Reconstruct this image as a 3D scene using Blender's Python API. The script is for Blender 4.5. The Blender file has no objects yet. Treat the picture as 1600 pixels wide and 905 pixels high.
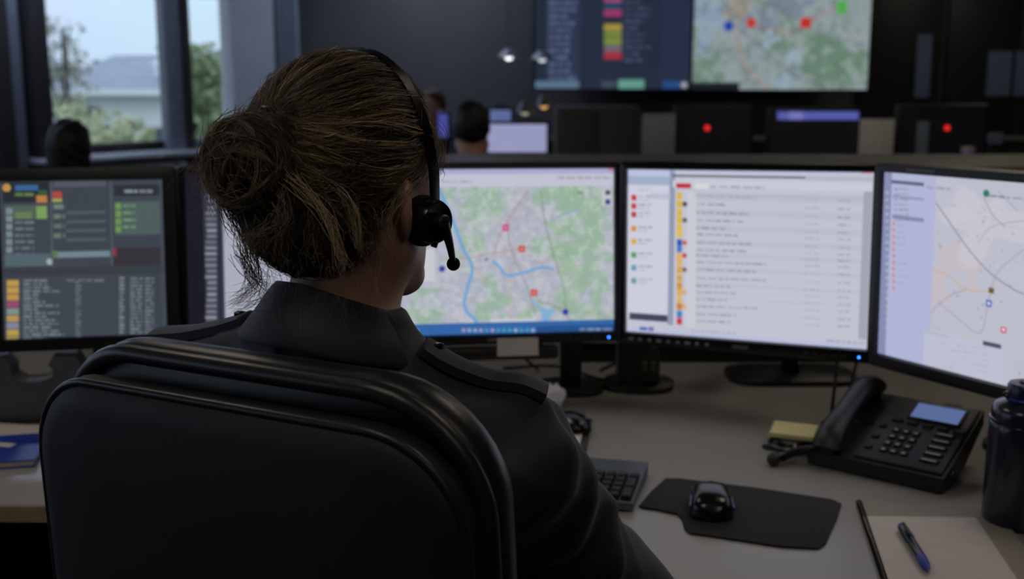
import bpy, bmesh, math, random
import numpy as np
from mathutils import Matrix, Vector
random.seed(7); rng = np.random.default_rng(7)
R = math.radians
S = bpy.context.scene
COL = S.collection

# ------------------------------------------------------------------ camera
F = 1778.0; PITCH = R(10.6); CAM = np.array([0, 0, 1.40])
cam_d = bpy.data.cameras.new('camera'); cam = bpy.data.objects.new('camera', cam_d); COL.objects.link(cam)
cam.location = CAM; cam.rotation_euler = (R(90) - PITCH, 0, 0)
cam_d.sensor_width = 36; cam_d.lens = F / 1600 * 36; cam_d.clip_end = 300
cam_d.dof.use_dof = True; cam_d.dof.focus_distance = 1.14; cam_d.dof.aperture_fstop = 5.2
S.camera = cam

# ------------------------------------------------------------------ world: overcast, pale blue
w = bpy.data.worlds.new('overcast_sky'); S.world = w; w.use_nodes = True
nt = w.node_tree; nt.nodes.clear()
o_ = nt.nodes.new('ShaderNodeOutputWorld'); bg = nt.nodes.new('ShaderNodeBackground')
tc = nt.nodes.new('ShaderNodeTexCoord'); sp = nt.nodes.new('ShaderNodeSeparateXYZ'); cr = nt.nodes.new('ShaderNodeValToRGB')
nz = nt.nodes.new('ShaderNodeTexNoise'); nz.inputs['Scale'].default_value = 5; nz.inputs['Detail'].default_value = 4
mx = nt.nodes.new('ShaderNodeMix'); mx.data_type = 'RGBA'; mx.inputs[0].default_value = .12
nt.links.new(tc.outputs['Generated'], sp.inputs[0]); nt.links.new(sp.outputs['Z'], cr.inputs[0])
nt.links.new(tc.outputs['Generated'], nz.inputs['Vector'])
cr.color_ramp.elements[0].position = 0.0; cr.color_ramp.elements[0].color = (.30, .36, .47, 1)     # overcast dome: zenith about three times the horizon
cr.color_ramp.elements[1].position = 1.0; cr.color_ramp.elements[1].color = (.75, .90, 1.0, 1)
nt.links.new(cr.outputs[0], mx.inputs[6]); nt.links.new(nz.outputs['Color'], mx.inputs[7])
nt.links.new(mx.outputs[2], bg.inputs[0]); bg.inputs[1].default_value = 2.15
nt.links.new(bg.outputs[0], o_.inputs[0])

S.view_settings.view_transform = 'Standard'; S.view_settings.look = 'None'
S.view_settings.exposure = 0.0; S.view_settings.gamma = 1.0; S.view_settings.use_curve_mapping = False
S.cycles.max_bounces = 7; S.cycles.diffuse_bounces = 4; S.cycles.glossy_bounces = 3
S.cycles.transparent_max_bounces = 12; S.cycles.caustics_reflective = False; S.cycles.caustics_refractive = False
S.cycles.sample_clamp_indirect = 4

CEIL_LAMP = 4.8; COOL_FILL = 12.0          # radiance of the dimmed ceiling panels and the added cool fill panels
SCREEN = 1.0             # brightness of the desk screens

# ------------------------------------------------------------------ geometry helpers
def un(px, py, d):
    """world point seen at photo pixel px,py at depth d along the lens axis"""
    X = (px - 800) / F * d; v = (452.5 - py) / F * d
    return np.array([X, d * math.cos(PITCH) + v * math.sin(PITCH), 1.40 - d * math.sin(PITCH) + v * math.cos(PITCH)])
def unz(px, py, z):
    a = un(px, py, 1.) - CAM; return CAM + a * ((z - 1.40) / a[2])
def uny(px, py, y):
    a = un(px, py, 1.) - CAM; return CAM + a * (y / a[1])
def proj(p):
    q = np.asarray(p, float) - CAM; d = q[1] * math.cos(PITCH) - q[2] * math.sin(PITCH); v = q[1] * math.sin(PITCH) + q[2] * math.cos(PITCH)
    return np.array([800 + F * q[0] / d, 452.5 - F * v / d])

def link(name, me, mat=None, parent=None, loc=None, rot=None):
    o = bpy.data.objects.new(name, me); COL.objects.link(o)
    if mat is not None and len(me.materials) == 0: me.materials.append(mat)
    if parent is not None: o.parent = parent
    if loc is not None: o.location = loc
    if rot is not None: o.rotation_euler = rot
    return o
def tag(o, label=None, cat=None, group=None, kind=None):
    if label: o['label'] = label
    if cat: o['category'] = cat
    if group: o['group'] = group
    if kind: o['kind'] = kind
    return o
def thing(name, label, cat, loc=(0, 0, 0), rz=0, group=None, kind=None):
    o = bpy.data.objects.new(name, None); COL.objects.link(o); o.location = loc; o.rotation_euler = (0, 0, rz)
    o.empty_display_size = .05
    return tag(o, label, cat, group, kind)

class MB:
    """collects shapes for ONE mesh"""
    def __init__(s): s.bm = bmesh.new()
    def _xf(s, vs, M):
        if M is not None: bmesh.ops.transform(s.bm, matrix=M, verts=vs)
        return vs
    def box(s, size, c=(0, 0, 0), bev=0, seg=2, M=None, rz=0, rx=0, ry=0):
        vs = bmesh.ops.create_cube(s.bm, size=1)['verts']
        bmesh.ops.scale(s.bm, vec=size, verts=vs)
        if bev > 0:
            es = list({e for v in vs for e in v.link_edges})
            r = bmesh.ops.bevel(s.bm, geom=es, offset=bev, segments=seg, affect='EDGES', profile=.5)
            vs = list({v for f in r['faces'] for v in f.verts} | {v for v in vs if v.is_valid})
        T = Matrix.Translation(c) @ Matrix.Rotation(rz, 4, 'Z') @ Matrix.Rotation(rx, 4, 'X') @ Matrix.Rotation(ry, 4, 'Y')
        s._xf(vs, T); return s._xf(vs, M)
    def lathe(s, prof, c=(0, 0, 0), n=32, M=None, cap=True):
        """prof: (r,z) list"""
        rings = []
        for r, z in prof:
            rings.append([s.bm.verts.new((r * math.cos(2 * math.pi * i / n), r * math.sin(2 * math.pi * i / n), z)) for i in range(n)])
        for a, b in zip(rings[:-1], rings[1:]):
            for i in range(n): s.bm.faces.new((a[i], a[(i + 1) % n], b[(i + 1) % n], b[i]))
        if cap:
            s.bm.faces.new(rings[0][::-1]); s.bm.faces.new(rings[-1])
        vs = [v for r in rings for v in r]
        s._xf(vs, Matrix.Translation(c)); return s._xf(vs, M)
    def tube(s, pts, r, n=8, closed=False, M=None, flat=None):
        pts = [Vector(p) for p in pts]; m = len(pts); rings = []
        up = Vector((0, 0, 1)); prev = None
        for i, p in enumerate(pts):
            a = pts[(i - 1) % m] if (i > 0 or closed) else p; b = pts[(i + 1) % m] if (i < m - 1 or closed) else p
            t = (b - a).normalized()
            if prev is None:
                x = t.orthogonal().normalized() if abs(t.dot(up)) > .95 else t.cross(up).normalized()
            else:
                x = (prev - t * prev.dot(t)).normalized()
            prev = x; y = t.cross(x)
            rr = r[i] if hasattr(r, '__len__') else r
            fx, fy = flat if flat else (1, 1)
            rings.append([s.bm.verts.new(p + x * (rr * fx * math.cos(2 * math.pi * k / n)) + y * (rr * fy * math.sin(2 * math.pi * k / n))) for k in range(n)])
        L = m if closed else m - 1
        for i in range(L):
            a, b = rings[i], rings[(i + 1) % m]
            for k in range(n): s.bm.faces.new((a[k], a[(k + 1) % n], b[(k + 1) % n], b[k]))
        if not closed: s.bm.faces.new(rings[0][::-1]); s.bm.faces.new(rings[-1])
        vs = [v for q in rings for v in q]
        return s._xf(vs, M)
    def prism(s, poly, z0, z1, M=None, bev=0):
        """poly: (x,y) list, extruded from z0 to z1"""
        lo = [s.bm.verts.new((x, y, z0)) for x, y in poly]; hi = [s.bm.verts.new((x, y, z1)) for x, y in poly]
        n = len(poly); fs = [s.bm.faces.new(lo[::-1]), s.bm.faces.new(hi)]
        for i in range(n): fs.append(s.bm.faces.new((lo[i], lo[(i + 1) % n], hi[(i + 1) % n], hi[i])))
        vs = lo + hi
        if bev:
            es = [e for e in fs[1].edges] + [e for e in fs[0].edges]
            r = bmesh.ops.bevel(s.bm, geom=es, offset=bev, segments=2, affect='EDGES', profile=.5)
            vs = list({v for f in r['faces'] for v in f.verts} | {v for v in vs if v.is_valid})
        return s._xf(vs, M)
    def sphere(s, r, c=(0, 0, 0), sc=(1, 1, 1), M=None, u=16, v=10):
        vs = bmesh.ops.create_uvsphere(s.bm, u_segments=u, v_segments=v, radius=r)['verts']
        bmesh.ops.scale(s.bm, vec=sc, verts=vs); s._xf(vs, Matrix.Translation(c)); return s._xf(vs, M)
    def loft(s, rings, cap=True, closed=True, M=None):
        rs = [[s.bm.verts.new(p) for p in r] for r in rings]
        n = len(rs[0])
        for a, b in zip(rs[:-1], rs[1:]):
            for i in range(n if closed else n - 1): s.bm.faces.new((a[i], a[(i + 1) % n], b[(i + 1) % n], b[i]))
        if cap: s.bm.faces.new(rs[0][::-1]); s.bm.faces.new(rs[-1])
        return s._xf([v for r in rs for v in r], M)
    def mesh(s, name, smooth=None):
        bmesh.ops.recalc_face_normals(s.bm, faces=s.bm.faces)
        me = bpy.data.meshes.new(name); s.bm.to_mesh(me); s.bm.free()
        if smooth is not None:
            me.polygons.foreach_set('use_smooth', [True] * len(me.polygons))
            try: me.set_sharp_from_angle(angle=R(smooth))
            except Exception: pass
        return me
    def build(s, name, mat, parent=None, smooth=35, off=None, loc=None, rot=None):
        if off is not None: bmesh.ops.translate(s.bm, vec=[-c for c in off], verts=s.bm.verts)
        return link(name, s.mesh(name, smooth), mat, parent, loc, rot)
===
Exercise task
Your task is to return the lines above, from the first one up to and including the line containing "COL = S.collection", minus any pictures.

Expected answer
Reconstruct this image as a 3D scene using Blender's Python API. The script is for Blender 4.5. The Blender file has no objects yet. Treat the picture as 1600 pixels wide and 905 pixels high.
import bpy, bmesh, math, random
import numpy as np
from mathutils import Matrix, Vector
random.seed(7); rng = np.random.default_rng(7)
R = math.radians
S = bpy.context.scene
COL = S.collection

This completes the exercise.